Having dipped into some deathmatches in Call Of Duty: Modern Warfare 3‘s beta over the weekend, I have come to the conclusion that – surprise! – it’s more Call Of Duty! But the biggest surprise? How familiar it felt. So, it might be a bit odd that MW3 is wholly unsurprising for being more COD and simultaneously, a surprise for being more COD. Really, I think it comes down to developer Sledgehammer’s decision to mash some of COD’s previous triumphs with some of its finest maps.
Despite COD extending its hand with a warm welcome back, I can’t help but feel it’s one trembled with nerves. MW3’s beta suckered me in with its nostalgia hits but there’s definitely an air of it being a stopgap as devs figure out where it should turn next.
I say, “COD’s previous triumphs”, but the truth is more Sledgehammer reverting a lot of the changes MW2 made to its predecessor, Modern Warfare. MW kept things relatively basic when it came to the nitty gritty of unlocking silly little sights for weapons and had this lovely flow to movement. MW2 slowed things down, removed slide-cancelling (inputs that reset your sprint), and complicated the act of levelling. Red dots wouldn’t even show on the minimap when folks fired their weapons, so you couldn’t flick your eyes to the corner of your screen and seek out the action. In many ways, MW2 disrupted COD’s rhythm.

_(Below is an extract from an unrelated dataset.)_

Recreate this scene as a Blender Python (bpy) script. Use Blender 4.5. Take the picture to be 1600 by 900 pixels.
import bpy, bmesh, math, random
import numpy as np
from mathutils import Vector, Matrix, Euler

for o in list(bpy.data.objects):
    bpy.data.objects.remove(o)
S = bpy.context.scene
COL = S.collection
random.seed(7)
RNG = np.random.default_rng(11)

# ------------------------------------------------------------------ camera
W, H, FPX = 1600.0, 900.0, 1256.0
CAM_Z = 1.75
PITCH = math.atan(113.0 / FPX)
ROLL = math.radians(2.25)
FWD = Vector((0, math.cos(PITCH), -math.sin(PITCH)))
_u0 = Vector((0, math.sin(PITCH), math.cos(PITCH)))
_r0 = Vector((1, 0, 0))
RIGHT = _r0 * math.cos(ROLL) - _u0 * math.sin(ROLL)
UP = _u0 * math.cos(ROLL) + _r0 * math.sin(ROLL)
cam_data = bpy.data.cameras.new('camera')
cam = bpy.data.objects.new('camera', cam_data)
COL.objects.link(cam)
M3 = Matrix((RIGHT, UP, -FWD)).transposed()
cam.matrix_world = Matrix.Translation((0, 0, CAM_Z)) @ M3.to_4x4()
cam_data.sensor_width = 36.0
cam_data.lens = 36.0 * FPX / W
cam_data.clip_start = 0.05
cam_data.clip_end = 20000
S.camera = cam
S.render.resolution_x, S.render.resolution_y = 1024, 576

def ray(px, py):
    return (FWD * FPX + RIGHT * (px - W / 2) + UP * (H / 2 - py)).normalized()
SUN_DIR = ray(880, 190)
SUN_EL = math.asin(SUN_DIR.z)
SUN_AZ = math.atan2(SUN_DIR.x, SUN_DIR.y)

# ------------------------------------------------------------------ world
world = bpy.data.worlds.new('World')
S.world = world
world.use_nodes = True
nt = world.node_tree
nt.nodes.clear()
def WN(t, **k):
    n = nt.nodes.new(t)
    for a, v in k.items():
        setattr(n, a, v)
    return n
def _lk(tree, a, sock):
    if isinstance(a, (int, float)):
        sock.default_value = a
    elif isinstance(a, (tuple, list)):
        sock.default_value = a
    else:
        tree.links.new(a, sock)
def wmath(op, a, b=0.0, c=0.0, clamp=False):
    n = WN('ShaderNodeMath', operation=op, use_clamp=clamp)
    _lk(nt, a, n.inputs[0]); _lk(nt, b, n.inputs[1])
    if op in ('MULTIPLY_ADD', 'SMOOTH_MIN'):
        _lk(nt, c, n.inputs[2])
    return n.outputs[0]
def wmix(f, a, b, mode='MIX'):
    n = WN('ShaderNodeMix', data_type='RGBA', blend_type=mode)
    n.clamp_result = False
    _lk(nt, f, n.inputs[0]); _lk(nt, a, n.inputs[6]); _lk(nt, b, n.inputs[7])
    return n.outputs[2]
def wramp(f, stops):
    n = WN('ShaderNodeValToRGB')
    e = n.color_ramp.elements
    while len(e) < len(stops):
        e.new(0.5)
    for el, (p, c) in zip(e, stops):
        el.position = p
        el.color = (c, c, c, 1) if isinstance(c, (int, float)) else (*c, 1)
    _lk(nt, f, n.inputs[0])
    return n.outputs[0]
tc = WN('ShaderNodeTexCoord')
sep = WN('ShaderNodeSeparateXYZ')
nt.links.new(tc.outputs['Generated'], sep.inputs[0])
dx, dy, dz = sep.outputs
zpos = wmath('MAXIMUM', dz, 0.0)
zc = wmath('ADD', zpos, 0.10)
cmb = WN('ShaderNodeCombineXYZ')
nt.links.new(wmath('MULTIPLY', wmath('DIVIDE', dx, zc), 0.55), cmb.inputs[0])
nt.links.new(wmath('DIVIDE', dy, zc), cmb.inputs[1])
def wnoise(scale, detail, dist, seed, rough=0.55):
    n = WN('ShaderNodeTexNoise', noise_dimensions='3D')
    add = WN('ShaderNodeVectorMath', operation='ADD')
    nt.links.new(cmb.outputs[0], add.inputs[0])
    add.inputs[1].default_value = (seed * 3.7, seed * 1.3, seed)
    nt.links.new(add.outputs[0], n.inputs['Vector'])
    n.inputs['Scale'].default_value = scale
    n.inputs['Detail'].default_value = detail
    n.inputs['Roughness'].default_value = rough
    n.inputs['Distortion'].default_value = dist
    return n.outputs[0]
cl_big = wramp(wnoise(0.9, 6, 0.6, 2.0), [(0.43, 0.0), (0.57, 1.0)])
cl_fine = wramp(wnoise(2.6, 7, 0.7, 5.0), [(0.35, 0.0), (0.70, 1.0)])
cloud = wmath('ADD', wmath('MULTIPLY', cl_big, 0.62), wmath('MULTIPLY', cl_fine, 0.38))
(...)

What was clear from MW3’s multiplayer beta – mainly a mixture of team deathmatches and a couple of other modes – was how it felt like MW in the hands. Movement was snappy and the process of unlocking silly little attachments didn’t require the brainpower of a calculus professor and a spreadsheet to keep track. Gunplay was vintage COD, each weapon quickly occupying the “binned off” or the “this is the GOAT” sections of my brain from just a few taps of the trigger. Yep, MW3 very much seems to keep the personality of the guns alive.
Extra punch has been added to all the little arcadey noises that pop from headshots or body blows or when yellow EXP numbers flash up on screen, too. It might seem like a nothing addition, but it actually helped make the moment to moment carnage of COD feel more satisfying. MW3 might not be making sweeping changes to multiplayer, but it’s on track to recapture fans in its renewed feedback loop.
Maybe one of the more sweeping changes I didn’t really get time to toy around with was its perk system. Gone are power-ups you’d mix and match to like, reduce the sound of your footsteps or prevent yourself from appearing when a UAV looms overhead. Instead, these powers are tied to pieces of gear like boots and gloves, of which, you can equip four in total. To be honest, I’d need to wait on the full game to figure out if these bits of gear actually make a difference, or if they’re just a reskinned version of the typical perks thing.
Perhaps the most obvious change was the map pool, which exclusively zero’d in on old COD favourites. While I’m fully aware Sledgehammer are preying on nostalgia here, I have to admit it felt great to whizz around all-timer maps like Favela and Skidrow. Some of my fondest COD memories were made on those shabby rooftops and concrete floors with my mates after school. And they still – through the mysterious power of excellent map design – make for matches that ebb and flow nicely.
So yeah, I genuinely had fun with MW3’s multiplayer beta. It was nice to revisit old haunts and partake of some classic FPS action. Yet, I can’t shake the sense that MW3 is COD on the backfoot, a stopgap reliant on cozy familiarity while anxiety swims under its surface. For now, I’d say I’m eager to get more time with MW3 and see how it’s tweaked other modes like Zombies and Warzone. I just can’t stop thinking: where does COD go from here? Does it even know where it wants to go?